═════ Material for the task
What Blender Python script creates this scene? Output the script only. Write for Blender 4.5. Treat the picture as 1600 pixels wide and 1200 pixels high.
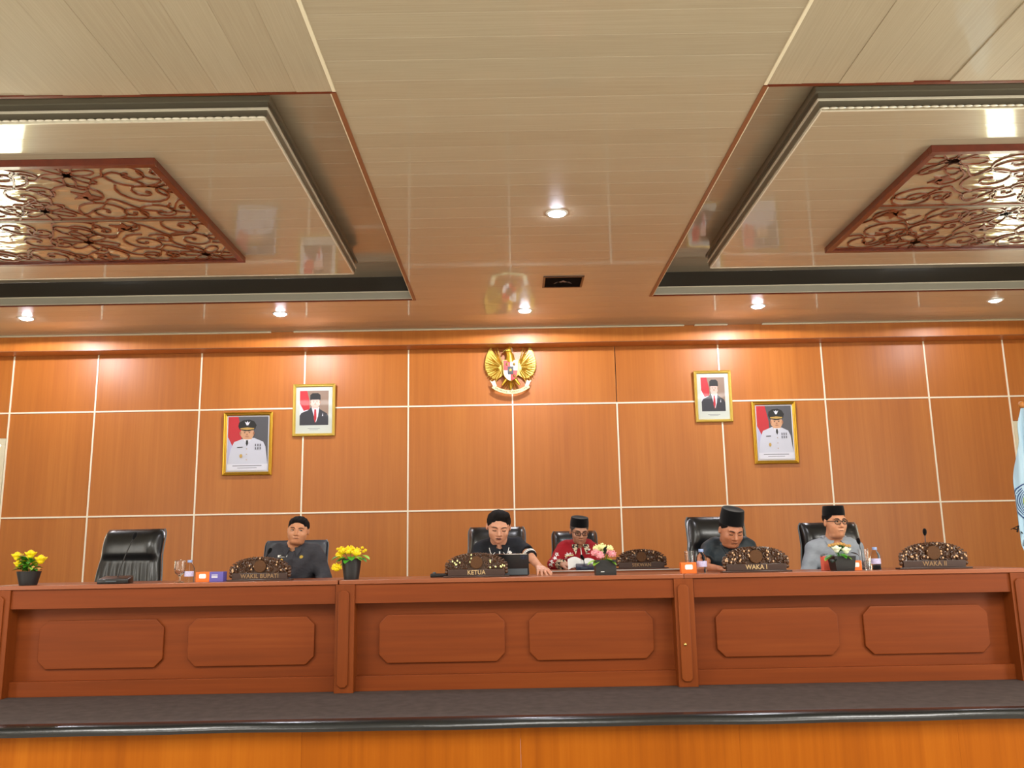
import bpy, bmesh, math, random
import numpy as np
from mathutils import Vector, Matrix, Euler
R = math.radians
PI = math.pi
for o in list(bpy.data.objects): bpy.data.objects.remove(o)
S = bpy.context.scene
COL = S.collection
random.seed(7); RNG = np.random.RandomState(7)

# ------------------------------------------------------------------ camera, world, lights, exposure
F_PX, PITCH, YAW, ROLL = 1360.0, 0.1882, 0.0035, -0.0177
EYE = Vector((-0.030, -10.003, 0.908))
_R = Vector((math.cos(YAW), -math.sin(YAW), 0)); _F = Vector((math.sin(YAW), math.cos(YAW), 0)); _U = Vector((0, 0, 1))
_F2 = math.cos(PITCH)*_F + math.sin(PITCH)*_U; _U2 = -math.sin(PITCH)*_F + math.cos(PITCH)*_U
_R3 = math.cos(ROLL)*_R + math.sin(ROLL)*_U2; _U3 = -math.sin(ROLL)*_R + math.cos(ROLL)*_U2
cam = bpy.data.cameras.new('camera'); camo = bpy.data.objects.new('camera', cam); COL.objects.link(camo)
cam.sensor_width = 36; cam.lens = F_PX*36/1600; cam.clip_start = .05
M3 = Matrix((_R3, _U3, -_F2)).transposed()
camo.matrix_world = Matrix.Translation(EYE) @ M3.to_4x4()
S.camera = camo

def ray(u, v): return _F2 + (u-800)/F_PX*_R3 - (v-600)/F_PX*_U3
def at(u, v, Y):
    d = ray(u, v); return EYE + d*((Y-EYE.y)/d.y)
def atz(u, v, Z):
    d = ray(u, v); return EYE + d*((Z-EYE.z)/d.z)

w = bpy.data.worlds.new('world'); S.world = w; w.use_nodes = True
w.node_tree.nodes['Background'].inputs[0].default_value = (.75, .87, 1, 1)
w.node_tree.nodes['Background'].inputs[1].default_value = 1.0
S.view_settings.view_transform = 'Standard'; S.view_settings.look = 'None'
S.view_settings.exposure = 0.66; S.view_settings.gamma = 1; S.view_settings.use_curve_mapping = False

def area(name, loc, size, energy, color, rot=(0, 0, 0)):
    l = bpy.data.lights.new(name, 'AREA'); l.shape = 'RECTANGLE'; l.size, l.size_y = size; l.energy = energy; l.color = color
    o = bpy.data.objects.new(name, l); COL.objects.link(o); o.location = loc; o.rotation_euler = rot; return o
# fluorescent ceiling panels over the audience (behind and above the camera) and added unseen side fills that lift the ceiling and wall ends
for i, (x, y) in enumerate([(-3.6, -7.3), (3.6, -7.3), (-3.6, -10.5), (3.6, -10.5), (0, -8.6)]):
    area('hall_ceiling_lamp', (x, y, 3.36), (1.4, .9), 95, (1, .975, .92))
area('hall_side_fill', (-6.9, -8.0, 1.7), (6.0, 1.8), 120, (1, .975, .90), (0, R(-90), 0))
area('hall_side_fill', (6.9, -7.4, 1.7), (6.0, 1.8), 200, (1, .975, .90), (0, R(90), 0))

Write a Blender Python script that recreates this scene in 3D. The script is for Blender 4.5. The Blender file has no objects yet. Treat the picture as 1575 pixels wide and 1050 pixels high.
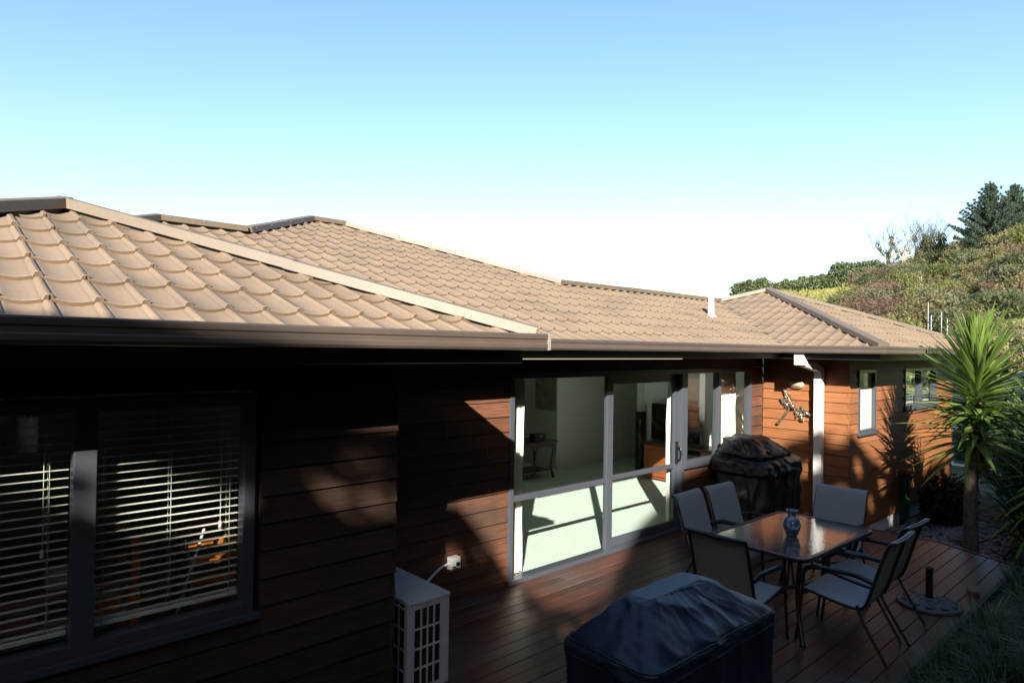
import bpy, bmesh, math, random
import numpy as np
from mathutils import Matrix, Vector, noise as mnoise
PI = math.pi
S = bpy.context.scene
COL = S.collection
# ------------------------------------------------------------------ camera
CAMZ = 2.42
yaw, pit, rol = math.radians(47.359), math.radians(0.567), math.radians(0.829)
F = Vector((math.cos(yaw)*math.cos(pit), math.sin(yaw)*math.cos(pit), math.sin(pit)))
R0 = Vector((math.sin(yaw), -math.cos(yaw), 0)); U0 = R0.cross(F)
R1 = R0*math.cos(rol)+U0*math.sin(rol); U1 = U0*math.cos(rol)-R0*math.sin(rol)
cd = bpy.data.cameras.new('camera'); cam = bpy.data.objects.new('camera', cd); COL.objects.link(cam)
mw = Matrix.Identity(4)
for i in range(3):
    mw[i][0] = R1[i]; mw[i][1] = U1[i]; mw[i][2] = -F[i]
mw[2][3] = CAMZ
cam.matrix_world = mw
cd.sensor_width = 36; cd.lens = 36*1004.065/1575; cd.clip_start = 0.05; cd.clip_end = 3000
S.camera = cam
# ------------------------------------------------------------------ sky, sun, exposure
SUN_A, SUN_E = math.radians(43), math.radians(26.5)       # travel azimuth from +X, elevation
w = bpy.data.worlds.new('World'); S.world = w; w.use_nodes = True
nt = w.node_tree; bg = nt.nodes['Background']
sky = nt.nodes.new('ShaderNodeTexSky'); sky.sky_type = 'NISHITA'; sky.sun_disc = False
sx, sy = -math.cos(SUN_A), -math.sin(SUN_A)
sky.sun_elevation = SUN_E; sky.sun_rotation = math.atan2(sx, sy) % (2*PI)
sky.air_density = 1.1; sky.dust_density = 0.8; sky.ozone_density = 1.0; sky.altitude = 0
hsv = nt.nodes.new('ShaderNodeHueSaturation'); hsv.inputs['Saturation'].default_value = 1.12
nt.links.new(sky.outputs[0], hsv.inputs['Color']); nt.links.new(hsv.outputs[0], bg.inputs[0]); bg.inputs[1].default_value = 0.080
sd = bpy.data.lights.new('sun', 'SUN'); sd.energy = 4.0; sd.angle = math.radians(0.5); sd.color = (1, .93, .82)
so = bpy.data.objects.new('sun', sd); COL.objects.link(so)
sv = Vector((sx*math.cos(SUN_E), sy*math.cos(SUN_E), math.sin(SUN_E)))
so.rotation_euler = sv.to_track_quat('Z', 'Y').to_euler(); so.location = (0, -20, 30)
S.view_settings.view_transform = 'Standard'; S.view_settings.look = 'None'
S.view_settings.exposure = 1.8; S.view_settings.gamma = 1; S.view_settings.use_curve_mapping = False
S.cycles.max_bounces = 10; S.cycles.diffuse_bounces = 6; S.cycles.transparent_max_bounces = 16
S.cycles.caustics_reflective = False; S.cycles.caustics_refractive = False

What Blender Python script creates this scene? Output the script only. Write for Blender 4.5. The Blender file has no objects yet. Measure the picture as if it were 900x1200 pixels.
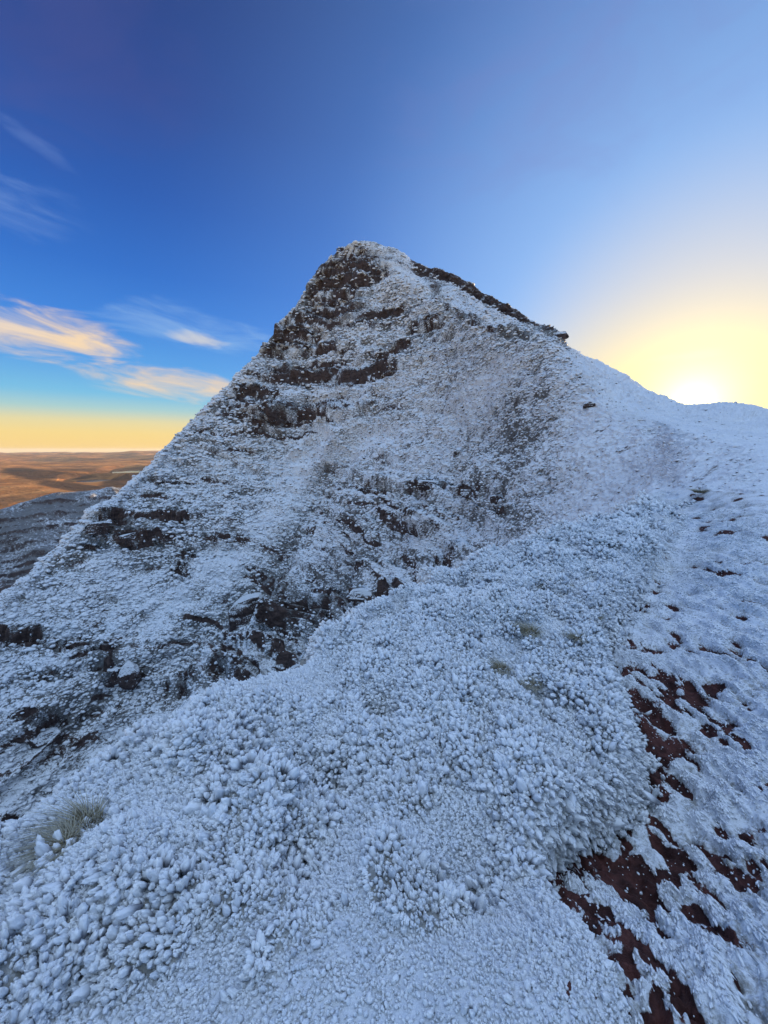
import bpy, math, random
import numpy as np
random.seed(7); rng = np.random.default_rng(7)
R = math.radians
scene = bpy.context.scene
COL = scene.collection

# ------------------------------------------------------------------ camera
F = 450.0                      # focal length in photo pixels (900 x 1200)
PITCH = R(9.2)
cp, sp = math.cos(PITCH), math.sin(PITCH)
cam = bpy.data.cameras.new('camera'); cam_o = bpy.data.objects.new('camera', cam); COL.objects.link(cam_o)
cam_o.location = (0, 0, 0); cam_o.rotation_euler = (R(90) - PITCH, 0, 0)
cam.sensor_fit = 'AUTO'; cam.sensor_width = 36; cam.lens = 36 * F / 1200
cam.clip_start = 0.05; cam.clip_end = 90000
scene.camera = cam_o

def ang(px, py):
    """direction seen at a photo pixel -> azimuth (rad, + right), tan(elevation)"""
    a = (np.asarray(px, float) - 450) / F; b = (600 - np.asarray(py, float)) / F
    dx = a; dy = cp + b * sp; dz = -sp + b * cp
    return np.arctan2(dx, dy), dz / np.hypot(dx, dy)

EXPO = 1.6
EK = 2 ** -EXPO
SUN_AZ, _e = ang(812, 472); SUN_AZ = float(SUN_AZ); SUN_EL = float(math.atan(_e))

# ------------------------------------------------------------------ numpy noise
_p = rng.permutation(256).astype(np.int32); _p = np.concatenate([_p, _p, _p])
_g = rng.normal(size=(256, 3)).astype(np.float32); _g /= np.linalg.norm(_g, axis=1)[:, None]
def noise3(x, y, z):
    x = np.asarray(x, np.float32); y = np.asarray(y, np.float32); z = np.asarray(z, np.float32)
    x, y, z = np.broadcast_arrays(x, y, z)
    xi = np.floor(x); yi = np.floor(y); zi = np.floor(z)
    fx = x - xi; fy = y - yi; fz = z - zi
    xi = xi.astype(np.int32) & 255; yi = yi.astype(np.int32) & 255; zi = zi.astype(np.int32) & 255
    u = fx*fx*fx*(fx*(fx*6-15)+10); v = fy*fy*fy*(fy*(fy*6-15)+10); w = fz*fz*fz*(fz*(fz*6-15)+10)
    def gr(ix, iy, iz, dx, dy, dz):
        h = _p[_p[_p[ix] + iy] + iz]
        g = _g[h]
        return g[..., 0]*dx + g[..., 1]*dy + g[..., 2]*dz
    x1 = (xi+1) & 255; y1 = (yi+1) & 255; z1 = (zi+1) & 255
    a = gr(xi, yi, zi, fx, fy, fz); b = gr(x1, yi, zi, fx-1, fy, fz); a = a + u*(b-a)
    c = gr(xi, y1, zi, fx, fy-1, fz); d = gr(x1, y1, zi, fx-1, fy-1, fz); c = c + u*(d-c); a = a + v*(c-a)
    e = gr(xi, yi, z1, fx, fy, fz-1); f = gr(x1, yi, z1, fx-1, fy, fz-1); e = e + u*(f-e)
    g2 = gr(xi, y1, z1, fx, fy-1, fz-1); h2 = gr(x1, y1, z1, fx-1, fy-1, fz-1); g2 = g2 + u*(h2-g2); e = e + v*(g2-e)
    return (a + w*(e-a)) * 1.6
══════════
§ Exercise instructions
Include the first line of the records, the line containing "S.view_settings.exposure = 0.66;", and every line between them, repeated exactly. Skip the pictures.

§ Output for this exercise
What Blender Python script creates this scene? Output the script only. Write for Blender 4.5. Treat the picture as 1600 pixels wide and 1200 pixels high.
import bpy, bmesh, math, random
import numpy as np
from mathutils import Vector, Matrix, Euler
R = math.radians
PI = math.pi
for o in list(bpy.data.objects): bpy.data.objects.remove(o)
S = bpy.context.scene
COL = S.collection
random.seed(7); RNG = np.random.RandomState(7)

# ------------------------------------------------------------------ camera, world, lights, exposure
F_PX, PITCH, YAW, ROLL = 1360.0, 0.1882, 0.0035, -0.0177
EYE = Vector((-0.030, -10.003, 0.908))
_R = Vector((math.cos(YAW), -math.sin(YAW), 0)); _F = Vector((math.sin(YAW), math.cos(YAW), 0)); _U = Vector((0, 0, 1))
_F2 = math.cos(PITCH)*_F + math.sin(PITCH)*_U; _U2 = -math.sin(PITCH)*_F + math.cos(PITCH)*_U
_R3 = math.cos(ROLL)*_R + math.sin(ROLL)*_U2; _U3 = -math.sin(ROLL)*_R + math.cos(ROLL)*_U2
cam = bpy.data.cameras.new('camera'); camo = bpy.data.objects.new('camera', cam); COL.objects.link(camo)
cam.sensor_width = 36; cam.lens = F_PX*36/1600; cam.clip_start = .05
M3 = Matrix((_R3, _U3, -_F2)).transposed()
camo.matrix_world = Matrix.Translation(EYE) @ M3.to_4x4()
S.camera = camo

def ray(u, v): return _F2 + (u-800)/F_PX*_R3 - (v-600)/F_PX*_U3
def at(u, v, Y):
    d = ray(u, v); return EYE + d*((Y-EYE.y)/d.y)
def atz(u, v, Z):
    d = ray(u, v); return EYE + d*((Z-EYE.z)/d.z)

w = bpy.data.worlds.new('world'); S.world = w; w.use_nodes = True
w.node_tree.nodes['Background'].inputs[0].default_value = (.75, .87, 1, 1)
w.node_tree.nodes['Background'].inputs[1].default_value = 1.0
S.view_settings.view_transform = 'Standard'; S.view_settings.look = 'None'
S.view_settings.exposure = 0.66; S.view_settings.gamma = 1; S.view_settings.use_curve_mapping = False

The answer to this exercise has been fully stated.